OK, maybe Seminoles alum and ESPN analyst Danny Kanell has been stanning for FSU long enough and hard enough that everything he has to say should be discounted—he's certainly catching enough crap for it. But what is college football for if not reveling in the misery of others to make yourself feel better?

The lack of an SEC team in the championship game—the first time since that epic 2006 Rose Bowl—is the culmination of a season-long metastoryline that saw fans believing the hype had gotten out of hand, that the SEC was cynically being pushed by ESPN and its new, direct financial interest in the conference. (It was, largely, an empty complaint. Nothing was better for TV ratings than the continual escapes of tailor-made villains Florida State. And the SEC really was that deep and that strong; the weekly AP polls spoke to it.)

The college football playoff, in just its first year of existence, has been everything we could have hoped for. More than just providing two meaningful games that were awesome to watch—it's how things shook out when compared with the alternate reality where the BCS still exists.

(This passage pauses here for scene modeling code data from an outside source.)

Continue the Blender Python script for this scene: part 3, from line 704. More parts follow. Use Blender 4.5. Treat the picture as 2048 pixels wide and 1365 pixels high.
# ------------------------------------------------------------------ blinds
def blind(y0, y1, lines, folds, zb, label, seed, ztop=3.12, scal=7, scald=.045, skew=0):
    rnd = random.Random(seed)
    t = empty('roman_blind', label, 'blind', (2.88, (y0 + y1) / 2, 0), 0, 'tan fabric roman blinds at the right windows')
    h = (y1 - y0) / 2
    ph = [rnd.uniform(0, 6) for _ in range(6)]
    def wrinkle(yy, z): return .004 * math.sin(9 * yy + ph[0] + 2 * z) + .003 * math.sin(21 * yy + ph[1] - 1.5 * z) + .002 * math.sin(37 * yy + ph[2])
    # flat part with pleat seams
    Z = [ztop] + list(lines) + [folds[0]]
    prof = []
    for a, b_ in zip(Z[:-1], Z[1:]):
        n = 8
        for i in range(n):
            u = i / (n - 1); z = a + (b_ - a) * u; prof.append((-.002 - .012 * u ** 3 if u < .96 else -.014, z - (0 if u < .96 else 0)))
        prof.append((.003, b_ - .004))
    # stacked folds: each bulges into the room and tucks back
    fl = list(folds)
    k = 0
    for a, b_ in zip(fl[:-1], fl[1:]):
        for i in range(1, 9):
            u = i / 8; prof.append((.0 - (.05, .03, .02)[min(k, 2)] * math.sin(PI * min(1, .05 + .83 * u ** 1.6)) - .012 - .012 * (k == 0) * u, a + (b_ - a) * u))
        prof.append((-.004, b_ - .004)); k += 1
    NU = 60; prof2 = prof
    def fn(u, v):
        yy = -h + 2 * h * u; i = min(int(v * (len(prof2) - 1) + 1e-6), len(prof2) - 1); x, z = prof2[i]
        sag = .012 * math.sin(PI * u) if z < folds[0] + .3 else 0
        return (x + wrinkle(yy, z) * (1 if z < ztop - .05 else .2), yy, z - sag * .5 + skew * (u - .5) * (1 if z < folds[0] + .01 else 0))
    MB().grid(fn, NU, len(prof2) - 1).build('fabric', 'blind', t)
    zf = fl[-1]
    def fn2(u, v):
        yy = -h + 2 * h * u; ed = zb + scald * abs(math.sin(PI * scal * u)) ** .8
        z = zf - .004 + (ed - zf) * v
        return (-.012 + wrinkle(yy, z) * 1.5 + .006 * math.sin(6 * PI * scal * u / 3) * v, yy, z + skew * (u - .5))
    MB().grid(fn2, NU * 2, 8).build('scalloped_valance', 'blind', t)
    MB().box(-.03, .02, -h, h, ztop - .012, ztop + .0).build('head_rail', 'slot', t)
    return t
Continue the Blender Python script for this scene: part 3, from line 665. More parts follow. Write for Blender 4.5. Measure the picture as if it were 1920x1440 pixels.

This season, the BCS would have pitted Alabama and Florida State in the championship game. An SEC dynasty and the undefeated defending champs? There's no question. There would have been plenty of gnashing of teeth on behalf of Oregon, and it would have been valid, but the BCS was as predictable as it was set in its ways. And if yesterday's games (plus an entire season of evidence) are valid indicators, Bama would have destroyed FSU. The game would have sucked, and the SEC would have reigned once more.


Instead! We get Oregon and we get Ohio State, both powers but neither quite "conventional" finalists. And yet, they had to earn this—they each had to beat one of the four best teams in the country in no-bullshit, head-to-head competition—which makes their ascendance inherently more valid than any team from the BCS era. The Ducks are early seven-point favorites for the Jan. 12 final, and it has the potential to be fun—both are offensive juggernauts with aggressive, opportunistic defenses, and even if it's a blowout, no one's going to dispute that they each deserve to be there. It's the entire concept of sports, and it's not that hard to grasp, and it's taken college football too damn long, but it's finally here and we couldn't be more thrilled: you now have to win your legitimacy.

That this year's alternate-reality BCS championship would have been, here in the real world, the consolation game, makes the point better than anything else ever could.